If viewers go through life only able to appreciate realistic and conventionally beautiful works, they will have a very limited repertoire. (p. 264)

FINALLY A GOOD QUOTABLE STATEMENT! There had to be one, right?

After reading various excerpts from student essays critiquing Sally Mann’s work (as well as a “metacritical” review of Nikki S. Lee), we’re all of a sudden reading about Artist Statements, and then all of a sudden we’re talking about writing a paper on a photograph. Not exactly a smooth transition, and I wonder why there is an Artist Statement section in this book at all. Barrett hasn’t spent any time at all discussing how photographers see their work, in fact, he has already implied that the photographer is probably the least capable person to critique their work. Why have this very section at all?

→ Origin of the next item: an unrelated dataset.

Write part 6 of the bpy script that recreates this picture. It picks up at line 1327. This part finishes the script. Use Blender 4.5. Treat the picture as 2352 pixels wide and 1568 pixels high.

I finished the chapter by skimming the “Talking About Photographs” section. It is another section I’m not sure belongs in the book. After spending seven chapters and half of the eighth explaining what written criticism is to a general (college student) audience, tacking on a bit about “Studio Critiques” just seems like an afterthought. Perhaps it was requested by the publisher to make it more like a photography textbook rather than an art history one.

In any case, this is the most irritating chapter in the book. Would I have felt differently if I was a young student, not knowing quite where to begin writing a paper? Maybe. I think that other books are better suited for that task, such as Sylvan Barnet’s A Short Guide to Writing about Art.

A Conclusion, of sorts

We assume photographs need no interpreters, because most of us have experience with interpreting what we see in the world. We do it every day just by walking around. Criticizing Photographs reminds us that the photograph of the thing is not the thing, and gives us a basic vocabulary to use when talking about photographs beyond “I (don’t) like it.”

Barrett did a reasonably good job explaining photography’s art historical idiosyncrasies (e.g. reality vs. construct). However, I am disappointed that so little mention was made of photography’s other facets. Are commercial, scientific, or vernacular photographs not worthy of critique? Even considering Barrett wrote mostly about “art” photography, there were few mentions of the other visual arts. Barrett didn’t place photography in the broader art/culture context very well, and merely rehashed the decades-old discussions on whether or not photography can be art.

Given that this is a textbook, I imagine that many classes read only a chapter or two to support some notion of the instructor. For instance, we read an excerpt of the Sontag-on-Wall essay (Chapter 3) for our advanced digital photography class. I could see a Studio Art class reading portions of Chapter 8 on how to conduct a critique.

It would be interesting to see what other textbooks covering photographic criticism are like, though I’m not sure they exist at the undergraduate level. All in all this is probably a reasonable book for a low-level text, especially at the beginning. Unfortunately, by trying to cram too much other stuff in (e.g. “how to write”) and by atrocious copyediting, what could have been a good book is merely a flabby, okay one.